> [Given problem]:
Retype everything in the listing, leaving each line exactly as it is.

* * *

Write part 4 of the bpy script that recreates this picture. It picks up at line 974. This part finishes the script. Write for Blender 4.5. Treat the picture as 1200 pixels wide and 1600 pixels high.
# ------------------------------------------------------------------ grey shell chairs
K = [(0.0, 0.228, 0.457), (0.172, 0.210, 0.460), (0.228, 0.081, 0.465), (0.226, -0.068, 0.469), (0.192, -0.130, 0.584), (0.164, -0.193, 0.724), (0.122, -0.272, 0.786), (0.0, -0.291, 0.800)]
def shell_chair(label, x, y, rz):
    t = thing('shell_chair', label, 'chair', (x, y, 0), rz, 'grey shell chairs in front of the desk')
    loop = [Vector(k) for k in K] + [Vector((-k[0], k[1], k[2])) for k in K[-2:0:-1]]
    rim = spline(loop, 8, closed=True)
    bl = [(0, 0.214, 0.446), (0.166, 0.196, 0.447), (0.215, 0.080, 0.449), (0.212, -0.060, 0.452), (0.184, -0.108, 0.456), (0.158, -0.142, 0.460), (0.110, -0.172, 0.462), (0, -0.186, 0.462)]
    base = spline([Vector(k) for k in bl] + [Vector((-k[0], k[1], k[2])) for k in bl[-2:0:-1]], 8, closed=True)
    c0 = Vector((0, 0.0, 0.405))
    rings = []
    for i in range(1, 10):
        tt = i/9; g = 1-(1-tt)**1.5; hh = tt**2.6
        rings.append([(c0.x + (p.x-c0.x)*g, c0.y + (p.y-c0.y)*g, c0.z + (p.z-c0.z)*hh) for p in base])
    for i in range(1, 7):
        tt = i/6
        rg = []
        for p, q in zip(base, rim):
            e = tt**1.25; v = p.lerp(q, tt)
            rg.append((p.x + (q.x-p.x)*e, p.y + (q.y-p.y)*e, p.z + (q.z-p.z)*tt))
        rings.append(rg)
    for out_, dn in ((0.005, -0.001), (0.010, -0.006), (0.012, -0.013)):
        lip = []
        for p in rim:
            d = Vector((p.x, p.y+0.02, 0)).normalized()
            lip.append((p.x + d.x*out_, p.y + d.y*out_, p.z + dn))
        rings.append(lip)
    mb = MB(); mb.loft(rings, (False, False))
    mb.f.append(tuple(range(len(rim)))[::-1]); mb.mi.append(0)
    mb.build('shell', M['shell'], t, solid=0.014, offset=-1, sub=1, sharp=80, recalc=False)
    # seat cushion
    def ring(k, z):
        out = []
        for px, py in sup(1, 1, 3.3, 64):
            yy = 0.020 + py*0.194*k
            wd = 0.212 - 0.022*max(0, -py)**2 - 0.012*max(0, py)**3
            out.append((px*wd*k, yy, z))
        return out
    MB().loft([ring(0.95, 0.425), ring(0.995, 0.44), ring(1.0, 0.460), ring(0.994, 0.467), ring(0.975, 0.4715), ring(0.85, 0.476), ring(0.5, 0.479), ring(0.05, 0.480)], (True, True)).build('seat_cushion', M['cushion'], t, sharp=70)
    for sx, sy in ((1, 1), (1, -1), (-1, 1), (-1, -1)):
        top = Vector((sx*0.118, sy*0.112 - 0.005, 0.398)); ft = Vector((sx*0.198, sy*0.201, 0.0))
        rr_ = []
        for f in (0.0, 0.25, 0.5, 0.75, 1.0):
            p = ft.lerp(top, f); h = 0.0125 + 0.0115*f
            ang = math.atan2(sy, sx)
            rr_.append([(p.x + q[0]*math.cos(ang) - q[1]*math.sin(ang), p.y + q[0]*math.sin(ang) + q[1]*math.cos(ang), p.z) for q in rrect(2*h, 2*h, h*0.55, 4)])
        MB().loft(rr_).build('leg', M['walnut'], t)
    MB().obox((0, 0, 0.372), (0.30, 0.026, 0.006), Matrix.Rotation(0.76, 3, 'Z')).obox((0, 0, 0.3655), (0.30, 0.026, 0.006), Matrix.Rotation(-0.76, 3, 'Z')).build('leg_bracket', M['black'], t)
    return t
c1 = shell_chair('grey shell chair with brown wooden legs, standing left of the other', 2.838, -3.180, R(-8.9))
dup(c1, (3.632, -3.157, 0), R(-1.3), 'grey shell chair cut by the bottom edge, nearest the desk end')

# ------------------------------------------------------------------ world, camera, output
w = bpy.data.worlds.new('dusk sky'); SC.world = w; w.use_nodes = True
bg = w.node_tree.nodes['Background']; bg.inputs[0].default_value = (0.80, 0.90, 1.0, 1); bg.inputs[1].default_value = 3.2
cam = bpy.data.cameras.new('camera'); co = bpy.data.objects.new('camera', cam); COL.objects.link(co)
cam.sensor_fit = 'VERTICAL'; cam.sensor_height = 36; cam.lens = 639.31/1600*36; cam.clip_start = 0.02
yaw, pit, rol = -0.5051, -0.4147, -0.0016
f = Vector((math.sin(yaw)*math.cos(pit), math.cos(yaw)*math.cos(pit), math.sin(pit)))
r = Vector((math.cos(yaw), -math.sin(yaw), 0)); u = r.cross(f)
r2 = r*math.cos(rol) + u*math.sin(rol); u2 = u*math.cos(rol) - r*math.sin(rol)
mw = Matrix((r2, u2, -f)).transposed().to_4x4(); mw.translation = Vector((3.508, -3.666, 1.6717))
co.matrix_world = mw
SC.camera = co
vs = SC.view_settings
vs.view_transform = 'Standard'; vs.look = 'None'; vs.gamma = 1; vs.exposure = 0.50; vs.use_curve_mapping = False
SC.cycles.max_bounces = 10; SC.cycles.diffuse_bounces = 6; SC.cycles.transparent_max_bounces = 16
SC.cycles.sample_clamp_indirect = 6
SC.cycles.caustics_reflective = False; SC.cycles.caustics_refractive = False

* * *

> [Answer to this task]:
Write part 4 of the bpy script that recreates this picture. It picks up at line 974. This part finishes the script. Write for Blender 4.5. Treat the picture as 1200 pixels wide and 1600 pixels high.
# ------------------------------------------------------------------ grey shell chairs
K = [(0.0, 0.228, 0.457), (0.172, 0.210, 0.460), (0.228, 0.081, 0.465), (0.226, -0.068, 0.469), (0.192, -0.130, 0.584), (0.164, -0.193, 0.724), (0.122, -0.272, 0.786), (0.0, -0.291, 0.800)]
def shell_chair(label, x, y, rz):
    t = thing('shell_chair', label, 'chair', (x, y, 0), rz, 'grey shell chairs in front of the desk')
    loop = [Vector(k) for k in K] + [Vector((-k[0], k[1], k[2])) for k in K[-2:0:-1]]
    rim = spline(loop, 8, closed=True)
    bl = [(0, 0.214, 0.446), (0.166, 0.196, 0.447), (0.215, 0.080, 0.449), (0.212, -0.060, 0.452), (0.184, -0.108, 0.456), (0.158, -0.142, 0.460), (0.110, -0.172, 0.462), (0, -0.186, 0.462)]
    base = spline([Vector(k) for k in bl] + [Vector((-k[0], k[1], k[2])) for k in bl[-2:0:-1]], 8, closed=True)
    c0 = Vector((0, 0.0, 0.405))
    rings = []
    for i in range(1, 10):
        tt = i/9; g = 1-(1-tt)**1.5; hh = tt**2.6
        rings.append([(c0.x + (p.x-c0.x)*g, c0.y + (p.y-c0.y)*g, c0.z + (p.z-c0.z)*hh) for p in base])
    for i in range(1, 7):
        tt = i/6
        rg = []
        for p, q in zip(base, rim):
            e = tt**1.25; v = p.lerp(q, tt)
            rg.append((p.x + (q.x-p.x)*e, p.y + (q.y-p.y)*e, p.z + (q.z-p.z)*tt))
        rings.append(rg)
    for out_, dn in ((0.005, -0.001), (0.010, -0.006), (0.012, -0.013)):
        lip = []
        for p in rim:
            d = Vector((p.x, p.y+0.02, 0)).normalized()
            lip.append((p.x + d.x*out_, p.y + d.y*out_, p.z + dn))
        rings.append(lip)
    mb = MB(); mb.loft(rings, (False, False))
    mb.f.append(tuple(range(len(rim)))[::-1]); mb.mi.append(0)
    mb.build('shell', M['shell'], t, solid=0.014, offset=-1, sub=1, sharp=80, recalc=False)
    # seat cushion
    def ring(k, z):
        out = []
        for px, py in sup(1, 1, 3.3, 64):
            yy = 0.020 + py*0.194*k
            wd = 0.212 - 0.022*max(0, -py)**2 - 0.012*max(0, py)**3
            out.append((px*wd*k, yy, z))
        return out
    MB().loft([ring(0.95, 0.425), ring(0.995, 0.44), ring(1.0, 0.460), ring(0.994, 0.467), ring(0.975, 0.4715), ring(0.85, 0.476), ring(0.5, 0.479), ring(0.05, 0.480)], (True, True)).build('seat_cushion', M['cushion'], t, sharp=70)
    for sx, sy in ((1, 1), (1, -1), (-1, 1), (-1, -1)):
        top = Vector((sx*0.118, sy*0.112 - 0.005, 0.398)); ft = Vector((sx*0.198, sy*0.201, 0.0))
        rr_ = []
        for f in (0.0, 0.25, 0.5, 0.75, 1.0):
            p = ft.lerp(top, f); h = 0.0125 + 0.0115*f
            ang = math.atan2(sy, sx)
            rr_.append([(p.x + q[0]*math.cos(ang) - q[1]*math.sin(ang), p.y + q[0]*math.sin(ang) + q[1]*math.cos(ang), p.z) for q in rrect(2*h, 2*h, h*0.55, 4)])
        MB().loft(rr_).build('leg', M['walnut'], t)
    MB().obox((0, 0, 0.372), (0.30, 0.026, 0.006), Matrix.Rotation(0.76, 3, 'Z')).obox((0, 0, 0.3655), (0.30, 0.026, 0.006), Matrix.Rotation(-0.76, 3, 'Z')).build('leg_bracket', M['black'], t)
    return t
c1 = shell_chair('grey shell chair with brown wooden legs, standing left of the other', 2.838, -3.180, R(-8.9))
dup(c1, (3.632, -3.157, 0), R(-1.3), 'grey shell chair cut by the bottom edge, nearest the desk end')

# ------------------------------------------------------------------ world, camera, output
w = bpy.data.worlds.new('dusk sky'); SC.world = w; w.use_nodes = True
bg = w.node_tree.nodes['Background']; bg.inputs[0].default_value = (0.80, 0.90, 1.0, 1); bg.inputs[1].default_value = 3.2
cam = bpy.data.cameras.new('camera'); co = bpy.data.objects.new('camera', cam); COL.objects.link(co)
cam.sensor_fit = 'VERTICAL'; cam.sensor_height = 36; cam.lens = 639.31/1600*36; cam.clip_start = 0.02
yaw, pit, rol = -0.5051, -0.4147, -0.0016
f = Vector((math.sin(yaw)*math.cos(pit), math.cos(yaw)*math.cos(pit), math.sin(pit)))
r = Vector((math.cos(yaw), -math.sin(yaw), 0)); u = r.cross(f)
r2 = r*math.cos(rol) + u*math.sin(rol); u2 = u*math.cos(rol) - r*math.sin(rol)
mw = Matrix((r2, u2, -f)).transposed().to_4x4(); mw.translation = Vector((3.508, -3.666, 1.6717))
co.matrix_world = mw
SC.camera = co
vs = SC.view_settings
vs.view_transform = 'Standard'; vs.look = 'None'; vs.gamma = 1; vs.exposure = 0.50; vs.use_curve_mapping = False
SC.cycles.max_bounces = 10; SC.cycles.diffuse_bounces = 6; SC.cycles.transparent_max_bounces = 16
SC.cycles.sample_clamp_indirect = 6
SC.cycles.caustics_reflective = False; SC.cycles.caustics_refractive = False